Goal of the exercise: Find the line containing "-.1, CZ+.1).build('wall_right', M['dark']))" and copy it exactly, along with every line after it up to and including the line containing "CZ-.003, CZ-.0005).build('trim_1', M['ceil']))". Copy nothing else.

__________________________________________________

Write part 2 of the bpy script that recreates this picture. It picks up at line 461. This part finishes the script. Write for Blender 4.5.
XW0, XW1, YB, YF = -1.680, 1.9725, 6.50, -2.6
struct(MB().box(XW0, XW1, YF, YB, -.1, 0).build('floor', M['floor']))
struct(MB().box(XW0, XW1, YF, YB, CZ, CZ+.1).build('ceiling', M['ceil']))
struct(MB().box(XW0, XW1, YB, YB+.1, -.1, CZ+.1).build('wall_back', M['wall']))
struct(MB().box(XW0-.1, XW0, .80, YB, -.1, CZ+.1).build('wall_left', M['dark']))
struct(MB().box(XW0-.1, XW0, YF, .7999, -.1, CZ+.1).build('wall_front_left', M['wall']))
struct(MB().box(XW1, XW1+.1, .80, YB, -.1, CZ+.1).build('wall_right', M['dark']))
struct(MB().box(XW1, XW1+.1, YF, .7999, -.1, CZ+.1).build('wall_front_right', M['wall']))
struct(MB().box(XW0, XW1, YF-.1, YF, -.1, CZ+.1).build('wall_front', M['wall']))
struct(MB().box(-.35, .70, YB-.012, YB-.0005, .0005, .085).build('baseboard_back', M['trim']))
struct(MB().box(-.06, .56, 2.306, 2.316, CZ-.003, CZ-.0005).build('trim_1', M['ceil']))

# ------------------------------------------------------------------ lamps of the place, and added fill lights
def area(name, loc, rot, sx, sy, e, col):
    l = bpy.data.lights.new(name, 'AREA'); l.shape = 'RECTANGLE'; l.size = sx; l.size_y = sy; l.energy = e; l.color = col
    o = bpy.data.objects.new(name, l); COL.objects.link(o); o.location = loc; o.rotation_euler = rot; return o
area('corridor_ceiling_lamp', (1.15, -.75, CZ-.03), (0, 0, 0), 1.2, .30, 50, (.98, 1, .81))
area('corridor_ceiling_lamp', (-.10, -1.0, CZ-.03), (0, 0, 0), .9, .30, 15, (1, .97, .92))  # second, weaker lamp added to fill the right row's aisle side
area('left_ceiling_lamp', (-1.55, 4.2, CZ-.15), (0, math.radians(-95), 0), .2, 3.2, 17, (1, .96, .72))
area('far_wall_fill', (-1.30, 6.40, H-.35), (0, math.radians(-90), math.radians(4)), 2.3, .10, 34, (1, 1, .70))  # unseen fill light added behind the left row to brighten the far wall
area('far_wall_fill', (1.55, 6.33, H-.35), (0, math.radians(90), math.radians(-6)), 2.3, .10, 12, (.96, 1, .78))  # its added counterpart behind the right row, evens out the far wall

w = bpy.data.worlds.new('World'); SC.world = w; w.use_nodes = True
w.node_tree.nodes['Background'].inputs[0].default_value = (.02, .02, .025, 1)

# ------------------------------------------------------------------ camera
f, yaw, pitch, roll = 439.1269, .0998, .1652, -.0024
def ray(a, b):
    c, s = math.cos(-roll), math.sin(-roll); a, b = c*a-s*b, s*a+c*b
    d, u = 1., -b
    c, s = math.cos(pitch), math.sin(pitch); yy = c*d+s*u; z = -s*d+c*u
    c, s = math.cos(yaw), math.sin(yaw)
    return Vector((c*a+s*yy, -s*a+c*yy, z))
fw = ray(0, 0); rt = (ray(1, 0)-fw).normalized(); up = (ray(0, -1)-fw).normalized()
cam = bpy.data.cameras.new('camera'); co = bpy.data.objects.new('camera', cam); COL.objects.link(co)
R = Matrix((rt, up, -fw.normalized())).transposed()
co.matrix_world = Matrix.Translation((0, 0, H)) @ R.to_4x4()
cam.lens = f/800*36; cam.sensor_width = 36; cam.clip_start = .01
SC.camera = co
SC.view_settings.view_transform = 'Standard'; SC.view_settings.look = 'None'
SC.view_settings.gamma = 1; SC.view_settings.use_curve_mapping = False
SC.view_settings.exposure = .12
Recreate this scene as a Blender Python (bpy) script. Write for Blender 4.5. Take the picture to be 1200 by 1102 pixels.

__________________________________________________

Task result:
struct(MB().box(XW1, XW1+.1, .80, YB, -.1, CZ+.1).build('wall_right', M['dark']))
struct(MB().box(XW1, XW1+.1, YF, .7999, -.1, CZ+.1).build('wall_front_right', M['wall']))
struct(MB().box(XW0, XW1, YF-.1, YF, -.1, CZ+.1).build('wall_front', M['wall']))
struct(MB().box(-.35, .70, YB-.012, YB-.0005, .0005, .085).build('baseboard_back', M['trim']))
struct(MB().box(-.06, .56, 2.306, 2.316, CZ-.003, CZ-.0005).build('trim_1', M['ceil']))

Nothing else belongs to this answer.